A crítica a esse modelo de avaliação da concordância é que parte da concordância pode se dar por mero acaso. Se dois avaliadores “chutassem” a classificação de um dente como cariado, ou não cariado, eles teriam 50% de chance de concordarem por mero acaso. Por isso a utilização da porcentagem de concordância é uma referência, mas não uma boa medida da concordância entre avaliadores.


Kappa

Assim como a porcentagem de concordância a estatística kappa é utilizada para determinar a concordância entre dois avaliadores quando a mensuração é em uma escala qualitativa. Sua vantagem sobre a porcentagem de concordância é que, em seu cálculo, da concordância total obtida é subtraída a concordância que pode ocorrer por mero acaso.
Seu valor varia de -1 a +1, sendo que o valor zero é obtido quando a concordância total entre os avaliadores foi igual a concordância esperada por mero acaso. Valores negativos indicam que a concordância foi abaixo do esperado por mero acaso, e valores acima de zero expressam a concordância acima do mero acaso.
Existe sugestões de alguns autores para a interpretação dos valores obtidos.
Tabela para interpretação do valor de kappa segundo Landis & Koch (1977).

kappa Strength of Agreement
<0.00 poor
0.00–0.20 slight
0.21–0.40 fair
0.41–0.60 moderate
0.61–0.80 substantial
0.81–1.00 almost perfect


Kappa Ponderado

Quando se utiliza o kappa qualquer discordância tem o mesmo peso no cálculo. Assim, se um avaliador classificou uma face como Oval e um segundo avaliador como Triangular esta discordância tem o mesmo peso do que se o segundo avaliador tivesse classificado como Redonda. Nesse exemplo faz todo sentido qualquer discordância ter o mesmo peso.
Entretanto, quando se utiliza uma escala de classificação ordinal o tipo de discordância pode ter peso diferente. P.ex. se classificarmos a qualidade de uma restauração dentária em Ruim, Aceitável e Ótima quando um avaliador diz que uma restauração é Ruim e outro diz que é Aceitável essa discordância é menos grave do que se o segundo avaliador tivesse classificado como Ótima.
O kappa ponderado dá peso diferente de acordo com a “distância” da discordância em uma escala qualitativa ordinal. As formas de ponderar esse peso diferente mais utilizadas são a variação linear ou a quadrática. Na linear os pesos das discordâncias são igualmente distribuídos ao longo da escala, já na quadrática o peso é proporcional ao quadrado das distâncias.
Assim como o kappa não ponderado o kappa ponderado resulta em valores de -1 a +1, e sua interpretação segue a mesma lógica.

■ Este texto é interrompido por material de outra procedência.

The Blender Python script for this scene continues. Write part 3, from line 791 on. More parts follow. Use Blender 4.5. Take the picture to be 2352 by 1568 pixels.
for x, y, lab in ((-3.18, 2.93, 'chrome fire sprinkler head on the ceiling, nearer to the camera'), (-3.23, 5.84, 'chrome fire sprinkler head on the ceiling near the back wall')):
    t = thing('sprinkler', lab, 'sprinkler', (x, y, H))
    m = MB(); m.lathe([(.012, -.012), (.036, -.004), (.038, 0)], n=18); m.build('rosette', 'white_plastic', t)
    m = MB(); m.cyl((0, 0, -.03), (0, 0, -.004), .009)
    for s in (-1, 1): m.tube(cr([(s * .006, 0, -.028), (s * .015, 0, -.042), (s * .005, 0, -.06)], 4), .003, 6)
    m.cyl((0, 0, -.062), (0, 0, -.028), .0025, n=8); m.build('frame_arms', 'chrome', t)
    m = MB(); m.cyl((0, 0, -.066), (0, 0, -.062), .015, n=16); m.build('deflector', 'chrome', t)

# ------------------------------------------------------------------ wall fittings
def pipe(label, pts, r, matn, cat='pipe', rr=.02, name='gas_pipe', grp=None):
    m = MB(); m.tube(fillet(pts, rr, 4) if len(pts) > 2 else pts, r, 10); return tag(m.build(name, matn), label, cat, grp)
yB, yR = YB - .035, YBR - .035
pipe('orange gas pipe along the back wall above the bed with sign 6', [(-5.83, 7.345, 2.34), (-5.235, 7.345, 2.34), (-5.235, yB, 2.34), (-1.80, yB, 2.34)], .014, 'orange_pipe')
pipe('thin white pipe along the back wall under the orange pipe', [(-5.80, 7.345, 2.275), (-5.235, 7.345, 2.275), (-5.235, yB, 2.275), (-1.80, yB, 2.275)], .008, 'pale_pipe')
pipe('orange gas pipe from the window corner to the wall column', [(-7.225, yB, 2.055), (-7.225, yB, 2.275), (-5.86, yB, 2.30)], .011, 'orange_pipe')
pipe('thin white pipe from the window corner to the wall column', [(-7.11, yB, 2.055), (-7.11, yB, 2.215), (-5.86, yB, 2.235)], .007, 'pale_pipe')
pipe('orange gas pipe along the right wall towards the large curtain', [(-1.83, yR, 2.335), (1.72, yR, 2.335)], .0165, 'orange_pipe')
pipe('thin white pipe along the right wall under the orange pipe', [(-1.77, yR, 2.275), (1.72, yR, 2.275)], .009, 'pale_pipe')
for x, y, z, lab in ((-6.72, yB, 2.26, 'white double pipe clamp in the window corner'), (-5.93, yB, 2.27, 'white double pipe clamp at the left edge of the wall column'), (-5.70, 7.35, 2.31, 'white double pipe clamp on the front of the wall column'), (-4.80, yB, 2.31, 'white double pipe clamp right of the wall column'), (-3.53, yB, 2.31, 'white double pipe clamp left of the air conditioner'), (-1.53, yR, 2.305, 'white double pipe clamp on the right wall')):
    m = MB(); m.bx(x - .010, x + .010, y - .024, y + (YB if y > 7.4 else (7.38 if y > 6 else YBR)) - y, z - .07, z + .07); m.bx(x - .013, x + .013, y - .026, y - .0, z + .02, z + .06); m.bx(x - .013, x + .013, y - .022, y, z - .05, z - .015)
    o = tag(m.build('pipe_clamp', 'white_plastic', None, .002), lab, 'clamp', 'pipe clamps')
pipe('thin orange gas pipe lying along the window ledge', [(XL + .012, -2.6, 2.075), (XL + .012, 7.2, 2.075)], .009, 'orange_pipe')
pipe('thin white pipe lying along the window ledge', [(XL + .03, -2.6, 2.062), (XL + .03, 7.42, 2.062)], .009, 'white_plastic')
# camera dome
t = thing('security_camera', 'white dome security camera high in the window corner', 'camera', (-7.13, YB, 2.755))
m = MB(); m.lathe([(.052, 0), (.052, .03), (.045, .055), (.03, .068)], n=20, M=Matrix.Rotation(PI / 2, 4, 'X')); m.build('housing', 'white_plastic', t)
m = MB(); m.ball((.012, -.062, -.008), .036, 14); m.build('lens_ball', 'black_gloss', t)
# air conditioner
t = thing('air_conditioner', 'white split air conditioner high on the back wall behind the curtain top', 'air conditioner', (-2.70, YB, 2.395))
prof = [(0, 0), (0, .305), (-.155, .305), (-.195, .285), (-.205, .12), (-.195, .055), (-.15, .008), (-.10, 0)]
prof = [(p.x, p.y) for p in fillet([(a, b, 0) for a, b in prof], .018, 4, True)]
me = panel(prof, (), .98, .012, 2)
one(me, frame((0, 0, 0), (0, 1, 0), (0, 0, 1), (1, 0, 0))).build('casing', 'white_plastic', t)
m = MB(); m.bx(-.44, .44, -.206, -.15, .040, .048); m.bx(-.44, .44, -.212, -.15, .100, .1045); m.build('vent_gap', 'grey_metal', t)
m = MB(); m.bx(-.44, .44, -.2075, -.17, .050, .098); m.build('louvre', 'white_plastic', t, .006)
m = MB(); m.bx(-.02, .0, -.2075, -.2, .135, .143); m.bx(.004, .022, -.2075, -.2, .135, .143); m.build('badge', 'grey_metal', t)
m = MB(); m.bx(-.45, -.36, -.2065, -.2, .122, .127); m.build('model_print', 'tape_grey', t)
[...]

Coeficiente de correlação de Spearman

Assim como o coeficiente de correlação de Pearson, é uma medida de erro casual, que não fornece a dimensão do erro. Utiliza-se quando a mensuração é feita em uma escala qualitativa ordinal.
O resultado varia de -1 a +1, sendo que quanto mais próximo de 1 menor o erro casual entre as repetições. A interpretação dos valores segue a mesma lógica do coeficiente de correlação de Pearson.


Coeficiente de concordância de Kendall (W)

É uma medida para verificar o grau de associação entre mais de dois avaliadores quando se utiliza uma escala qualitativa ordinal. Seu resultado varia entre 0 e 1, sendo que quanto mais próximo de 1 mais perfeita é a associação entre os avaliadores.


Teste de Wilcoxon

É um teste estatístico que avalia se há erro sistemático entre a primeira e a segunda medição dos elementos, quando a mensuração é feita em uma escala qualitativa ordinal. Ele faz a comparação da distribuição de valores da primeira e segunda avaliação. Se der estatisticamente significante (p<0,05) consideramos que há erro sistemático entre as repetições.